Двое
- Стояло в поле деревцо,
- Клонилось книзу.
- На нем ни птиц и ни птенцов,
- Их путь неблизкий.
- ………………………………
- Ты только сильно не мешай,
- Сказал я маме.
- Хочу тебе пообещать:
- Я птицей стану.
- ………………………………
- Но плачет мамочка моя:
- Что ты, сыночек!
- Боюсь я очень за тебя,
- Мой голубочек.
- ………………………………
- Стать птицей мамина любовь
- Мне помешала.
По субботам и праздникам воздух наполнялся дразнящими запахами струделя и яичных коржиков.

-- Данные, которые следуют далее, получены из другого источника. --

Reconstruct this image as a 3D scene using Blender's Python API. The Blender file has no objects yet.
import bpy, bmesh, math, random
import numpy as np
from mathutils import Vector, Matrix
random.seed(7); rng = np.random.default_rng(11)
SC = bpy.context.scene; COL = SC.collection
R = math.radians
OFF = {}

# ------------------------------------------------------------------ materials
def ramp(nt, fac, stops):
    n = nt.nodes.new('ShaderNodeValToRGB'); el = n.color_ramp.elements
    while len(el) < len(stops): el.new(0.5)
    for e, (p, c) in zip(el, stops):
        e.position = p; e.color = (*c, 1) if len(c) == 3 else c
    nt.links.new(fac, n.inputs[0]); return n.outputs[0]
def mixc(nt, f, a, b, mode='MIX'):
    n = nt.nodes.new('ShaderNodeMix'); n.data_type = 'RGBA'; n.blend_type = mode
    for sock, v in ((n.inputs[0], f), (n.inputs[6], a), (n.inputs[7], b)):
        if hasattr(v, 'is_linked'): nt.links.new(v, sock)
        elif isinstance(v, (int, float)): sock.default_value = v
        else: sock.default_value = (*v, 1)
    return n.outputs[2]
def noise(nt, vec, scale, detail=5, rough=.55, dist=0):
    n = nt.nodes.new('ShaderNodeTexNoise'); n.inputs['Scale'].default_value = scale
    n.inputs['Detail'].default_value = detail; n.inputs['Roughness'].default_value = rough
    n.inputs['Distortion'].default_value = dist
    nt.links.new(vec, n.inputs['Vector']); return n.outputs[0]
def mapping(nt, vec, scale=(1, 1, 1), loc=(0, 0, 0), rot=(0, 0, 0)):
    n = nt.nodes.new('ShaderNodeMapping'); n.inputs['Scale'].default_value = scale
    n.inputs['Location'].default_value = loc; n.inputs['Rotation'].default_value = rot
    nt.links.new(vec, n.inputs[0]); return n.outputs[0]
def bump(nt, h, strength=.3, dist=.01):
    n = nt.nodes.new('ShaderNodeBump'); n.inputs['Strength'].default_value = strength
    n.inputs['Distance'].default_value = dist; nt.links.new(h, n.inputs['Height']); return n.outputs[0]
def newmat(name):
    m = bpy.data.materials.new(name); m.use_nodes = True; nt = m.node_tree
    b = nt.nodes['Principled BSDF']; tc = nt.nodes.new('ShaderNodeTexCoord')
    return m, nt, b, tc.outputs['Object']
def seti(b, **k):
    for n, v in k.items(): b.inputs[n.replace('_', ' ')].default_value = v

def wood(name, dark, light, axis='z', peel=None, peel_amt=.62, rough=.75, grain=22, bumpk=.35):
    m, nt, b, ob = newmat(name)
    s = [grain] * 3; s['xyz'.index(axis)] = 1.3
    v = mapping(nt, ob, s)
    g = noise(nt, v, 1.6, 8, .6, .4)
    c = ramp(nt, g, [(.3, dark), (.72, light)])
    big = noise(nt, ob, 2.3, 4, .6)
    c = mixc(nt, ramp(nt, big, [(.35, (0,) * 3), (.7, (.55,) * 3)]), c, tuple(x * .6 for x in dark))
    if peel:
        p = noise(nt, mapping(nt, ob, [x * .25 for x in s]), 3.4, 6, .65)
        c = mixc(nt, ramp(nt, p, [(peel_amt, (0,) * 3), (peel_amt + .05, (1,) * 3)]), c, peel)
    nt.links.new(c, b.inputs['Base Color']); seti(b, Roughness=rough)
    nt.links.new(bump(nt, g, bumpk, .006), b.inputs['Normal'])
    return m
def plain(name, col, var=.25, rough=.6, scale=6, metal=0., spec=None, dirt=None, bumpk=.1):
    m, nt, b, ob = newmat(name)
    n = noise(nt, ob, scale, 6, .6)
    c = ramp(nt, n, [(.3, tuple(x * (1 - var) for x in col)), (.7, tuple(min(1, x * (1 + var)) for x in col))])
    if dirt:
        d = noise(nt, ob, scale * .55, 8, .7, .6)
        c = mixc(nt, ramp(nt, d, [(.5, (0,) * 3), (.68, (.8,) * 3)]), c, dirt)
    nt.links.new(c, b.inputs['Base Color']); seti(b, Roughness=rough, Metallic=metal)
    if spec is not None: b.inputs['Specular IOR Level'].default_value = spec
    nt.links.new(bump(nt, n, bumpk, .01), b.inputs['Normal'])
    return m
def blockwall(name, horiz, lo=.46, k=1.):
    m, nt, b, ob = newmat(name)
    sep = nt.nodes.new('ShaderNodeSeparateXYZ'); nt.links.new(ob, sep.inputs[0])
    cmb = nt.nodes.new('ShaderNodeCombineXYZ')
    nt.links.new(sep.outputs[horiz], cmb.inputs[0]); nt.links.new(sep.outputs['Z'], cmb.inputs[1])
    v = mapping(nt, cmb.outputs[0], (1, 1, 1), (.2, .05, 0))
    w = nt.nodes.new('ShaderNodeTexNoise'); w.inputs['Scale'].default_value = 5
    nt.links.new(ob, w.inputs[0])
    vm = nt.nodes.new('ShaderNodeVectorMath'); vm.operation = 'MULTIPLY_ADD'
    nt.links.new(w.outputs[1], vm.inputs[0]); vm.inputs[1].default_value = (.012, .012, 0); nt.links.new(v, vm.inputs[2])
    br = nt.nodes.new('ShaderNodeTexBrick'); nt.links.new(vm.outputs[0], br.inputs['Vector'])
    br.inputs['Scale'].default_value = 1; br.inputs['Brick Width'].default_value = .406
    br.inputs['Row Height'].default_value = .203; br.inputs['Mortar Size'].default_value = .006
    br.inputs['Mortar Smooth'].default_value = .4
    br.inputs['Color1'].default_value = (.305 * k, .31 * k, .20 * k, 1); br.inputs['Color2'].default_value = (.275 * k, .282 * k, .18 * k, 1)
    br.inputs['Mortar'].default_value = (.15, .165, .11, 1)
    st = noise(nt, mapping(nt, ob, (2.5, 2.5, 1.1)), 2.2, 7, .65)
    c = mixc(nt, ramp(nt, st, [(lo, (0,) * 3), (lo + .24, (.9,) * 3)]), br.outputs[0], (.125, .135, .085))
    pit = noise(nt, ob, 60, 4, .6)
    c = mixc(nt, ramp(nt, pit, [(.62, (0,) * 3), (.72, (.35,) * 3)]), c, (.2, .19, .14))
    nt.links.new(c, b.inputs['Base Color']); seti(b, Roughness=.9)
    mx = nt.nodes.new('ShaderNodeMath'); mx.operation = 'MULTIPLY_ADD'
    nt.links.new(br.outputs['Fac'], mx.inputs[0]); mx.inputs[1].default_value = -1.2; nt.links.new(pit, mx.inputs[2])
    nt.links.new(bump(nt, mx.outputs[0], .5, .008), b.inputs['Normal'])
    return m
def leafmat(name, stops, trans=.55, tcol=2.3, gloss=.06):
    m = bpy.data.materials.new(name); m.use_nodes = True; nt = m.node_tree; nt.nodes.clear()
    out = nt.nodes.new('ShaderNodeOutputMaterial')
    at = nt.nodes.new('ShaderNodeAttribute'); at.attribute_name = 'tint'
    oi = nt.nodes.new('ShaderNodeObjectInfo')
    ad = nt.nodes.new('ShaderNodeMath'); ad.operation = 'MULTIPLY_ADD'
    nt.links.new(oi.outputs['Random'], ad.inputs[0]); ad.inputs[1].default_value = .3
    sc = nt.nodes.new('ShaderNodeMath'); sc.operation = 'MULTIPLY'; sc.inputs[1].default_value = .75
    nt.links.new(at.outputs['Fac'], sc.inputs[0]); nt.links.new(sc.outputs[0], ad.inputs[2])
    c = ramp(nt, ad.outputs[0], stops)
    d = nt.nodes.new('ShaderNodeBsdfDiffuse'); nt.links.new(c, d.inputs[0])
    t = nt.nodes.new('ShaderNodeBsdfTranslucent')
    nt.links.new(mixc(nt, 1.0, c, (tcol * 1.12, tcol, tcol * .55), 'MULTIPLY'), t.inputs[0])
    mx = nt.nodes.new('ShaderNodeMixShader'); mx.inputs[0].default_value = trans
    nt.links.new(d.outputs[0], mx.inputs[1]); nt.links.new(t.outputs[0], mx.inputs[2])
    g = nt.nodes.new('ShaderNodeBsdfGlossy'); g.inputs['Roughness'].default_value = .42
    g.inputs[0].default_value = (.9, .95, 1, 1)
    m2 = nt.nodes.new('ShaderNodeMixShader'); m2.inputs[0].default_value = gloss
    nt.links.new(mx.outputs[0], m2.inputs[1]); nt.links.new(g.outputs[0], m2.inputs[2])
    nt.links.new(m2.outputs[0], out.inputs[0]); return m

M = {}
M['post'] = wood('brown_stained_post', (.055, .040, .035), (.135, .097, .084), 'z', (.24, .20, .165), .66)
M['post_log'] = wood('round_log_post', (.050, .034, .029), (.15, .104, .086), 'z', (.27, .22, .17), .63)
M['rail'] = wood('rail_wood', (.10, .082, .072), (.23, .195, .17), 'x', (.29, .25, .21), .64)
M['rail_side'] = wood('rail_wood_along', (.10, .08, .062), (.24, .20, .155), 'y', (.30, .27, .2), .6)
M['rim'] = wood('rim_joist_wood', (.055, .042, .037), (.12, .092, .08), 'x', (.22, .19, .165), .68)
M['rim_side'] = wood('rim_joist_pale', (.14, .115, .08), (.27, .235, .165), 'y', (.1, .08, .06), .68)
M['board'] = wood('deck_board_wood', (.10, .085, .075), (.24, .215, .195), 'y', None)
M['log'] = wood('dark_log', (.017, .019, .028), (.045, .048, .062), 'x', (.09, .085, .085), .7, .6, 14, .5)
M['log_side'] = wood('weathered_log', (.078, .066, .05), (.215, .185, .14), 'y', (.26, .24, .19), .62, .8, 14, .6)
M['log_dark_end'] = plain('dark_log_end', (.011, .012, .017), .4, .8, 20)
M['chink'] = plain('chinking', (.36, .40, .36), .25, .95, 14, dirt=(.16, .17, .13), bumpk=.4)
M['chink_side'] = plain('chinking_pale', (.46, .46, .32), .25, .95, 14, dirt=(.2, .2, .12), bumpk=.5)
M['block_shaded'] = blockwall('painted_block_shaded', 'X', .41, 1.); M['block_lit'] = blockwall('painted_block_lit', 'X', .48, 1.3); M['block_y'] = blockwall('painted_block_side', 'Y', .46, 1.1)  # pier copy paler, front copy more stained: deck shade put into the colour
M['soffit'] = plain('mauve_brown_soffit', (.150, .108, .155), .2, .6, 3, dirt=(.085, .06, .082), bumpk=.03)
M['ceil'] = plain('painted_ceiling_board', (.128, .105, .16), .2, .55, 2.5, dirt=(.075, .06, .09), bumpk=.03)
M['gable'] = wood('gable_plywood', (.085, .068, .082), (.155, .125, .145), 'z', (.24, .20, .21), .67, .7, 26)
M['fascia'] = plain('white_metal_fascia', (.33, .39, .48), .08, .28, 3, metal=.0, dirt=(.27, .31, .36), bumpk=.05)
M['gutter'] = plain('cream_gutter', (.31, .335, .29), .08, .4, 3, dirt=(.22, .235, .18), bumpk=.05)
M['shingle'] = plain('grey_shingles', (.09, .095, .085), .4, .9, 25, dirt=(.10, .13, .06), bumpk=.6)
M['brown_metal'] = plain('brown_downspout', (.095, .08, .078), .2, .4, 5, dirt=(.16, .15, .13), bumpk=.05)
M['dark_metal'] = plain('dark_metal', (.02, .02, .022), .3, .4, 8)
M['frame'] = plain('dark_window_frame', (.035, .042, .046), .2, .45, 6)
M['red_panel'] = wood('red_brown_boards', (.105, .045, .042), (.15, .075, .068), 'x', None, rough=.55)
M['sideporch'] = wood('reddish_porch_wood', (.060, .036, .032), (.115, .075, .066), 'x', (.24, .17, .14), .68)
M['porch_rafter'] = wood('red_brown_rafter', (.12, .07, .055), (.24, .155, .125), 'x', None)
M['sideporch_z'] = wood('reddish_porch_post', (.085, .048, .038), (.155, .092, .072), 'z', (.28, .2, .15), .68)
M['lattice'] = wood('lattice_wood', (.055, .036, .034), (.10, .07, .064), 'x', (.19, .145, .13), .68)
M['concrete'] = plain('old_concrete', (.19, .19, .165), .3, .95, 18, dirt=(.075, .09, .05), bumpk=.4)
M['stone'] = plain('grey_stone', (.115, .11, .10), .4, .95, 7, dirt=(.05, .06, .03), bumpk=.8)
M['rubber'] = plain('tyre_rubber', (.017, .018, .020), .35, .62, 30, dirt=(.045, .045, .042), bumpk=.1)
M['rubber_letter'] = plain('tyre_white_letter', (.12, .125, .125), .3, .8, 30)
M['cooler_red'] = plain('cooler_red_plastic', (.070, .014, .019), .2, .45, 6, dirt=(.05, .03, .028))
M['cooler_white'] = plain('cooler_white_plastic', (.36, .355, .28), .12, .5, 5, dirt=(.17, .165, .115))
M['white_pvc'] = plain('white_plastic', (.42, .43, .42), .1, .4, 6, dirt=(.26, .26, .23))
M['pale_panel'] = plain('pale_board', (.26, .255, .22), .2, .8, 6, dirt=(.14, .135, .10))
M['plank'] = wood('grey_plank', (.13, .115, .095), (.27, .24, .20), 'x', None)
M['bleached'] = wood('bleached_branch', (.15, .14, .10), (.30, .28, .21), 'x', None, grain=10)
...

С праздником Песах (Пасхи) сердечно поздравляли друг друга: «Хаг Песах самеах!», пекли горы мацы, вручая подарки детям, нашедшим спрятанный афикоман (кусочек средней мацы). Жили одной дворовой семьей. В пасхальный седер, за трапезой, вечером, читали агаду – о том, как выходили евреи из Египта.
Это – мое детство.
Мальчишкой я любил бегать на пристань через пролом в Китайской стене, в расщелинах которой росли рахитичные березки. Река манила, обещая необычайные приключения, каких вряд ли дождешься на грязных улочках Зарядья, засиженных горластыми торговками со всяким барахлом. Когда-то здесь причаливали пароходы, которые курсировали по Москве-реке, Оке и Волге, а теперь пристань захватили местные мальчишки, да иногда на вечернюю зорьку собирались рыбаки. Однажды отец взял меня с собой навестить родственников, которые жили за городом. От станции мы шли пешком через лес. После городской скученности и трущобной вони дурманящие запахи нагретой на солнце сосновой смолы кружили голову. Под ногами мягко пружинила прошлогодняя хвоя, озорные белки швырялись шишками, а высоко в голубом небе парили невиданные птицы, каких в Москве можно встретить только в зоосаде на Пресне – взъерошенных и угрюмых невольников за тюремными решетками. Прозрачные струи воздуха наполняли меня до краев, но так хотелось напиться ими впрок!